Cuántos de esos viajeros se dejaron ganar por la curiosidad y averiguaron, tal vez, que los herederos de aquellas gentes fueron incapaces de sostener el tren de vida que exigía una casa como ésta, una de esas casas cuya arquitectura moldea hasta el carácter noble de sus habitantes.
Sin embargo, cuando se convirtió en hotel, algo de la antigua prosapia permaneció en los interiores redecorados con timidez para evocar un cierto esplendor de familia vieja.
Pero ahora el futuro es incierto, acaso las oficinas gubernamentales que se encargan de mantener las apariencias, hasta determinado punto, obliguen a los que manejarán su futuro a devolverle a la fachada su primera belleza. Pero, queda la duda, de si en su interior los destrozos ya sean irreversibles.
Mientras fue hotel estuvo a salvo del deterioro o de la demolición, ahora la esperanza es que aloje a una de esas empresas donde las oficinas se dividen con grandes paneles de cartón o de materiales indeterminados, pero que al fin y al cabo respetan ese aspecto de edificación antigua en las viejas casas que ocupan.
Claro que no deja de preocupar que mientras es más la gente que llega a la ciudad, buscando ese no se qué que en mayor o menor medida todos le encontramos, desaparezcan los viejos hoteles.
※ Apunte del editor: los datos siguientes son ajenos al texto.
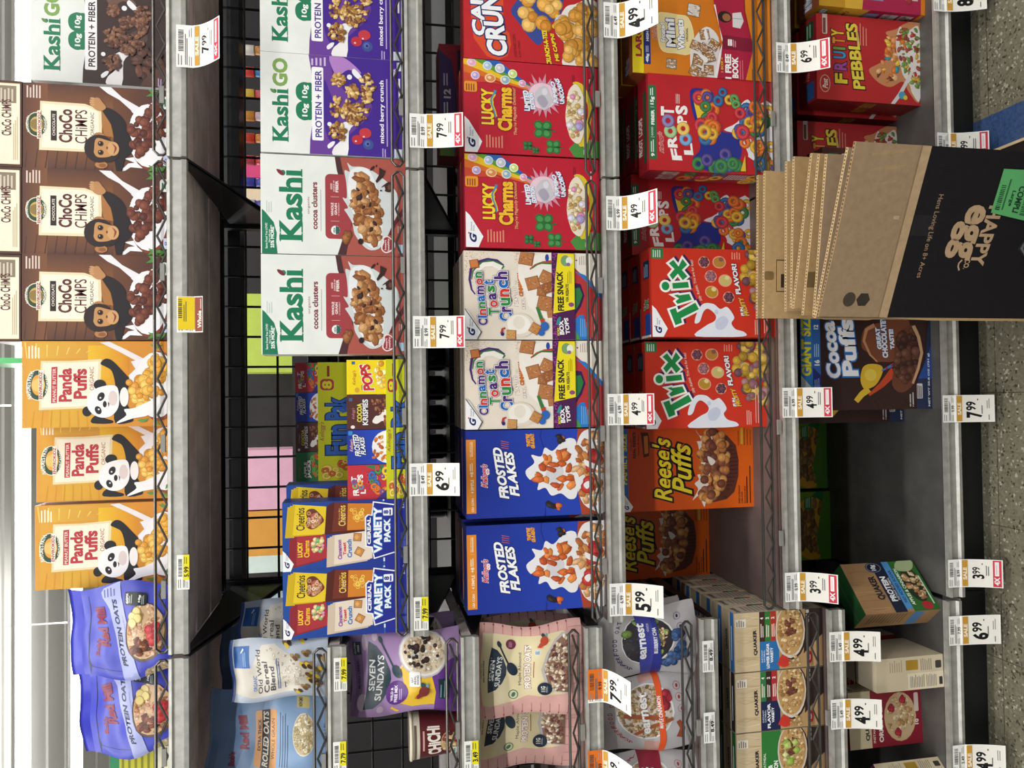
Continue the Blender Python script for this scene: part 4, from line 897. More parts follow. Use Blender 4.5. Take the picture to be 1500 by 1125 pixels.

Un barco fantasma (Medellín, Colombia)

Este bello edificio al que la indiferencia de los transeúntes ha echado en el olvido, hace pensar en el casco de un antiguo barco que hubiera quedado atascado en una playa, después de sus incontables travesías por los mares de toda la tierra. Un barco fantasma que a nadie asusta porque nadie percibe su presencia.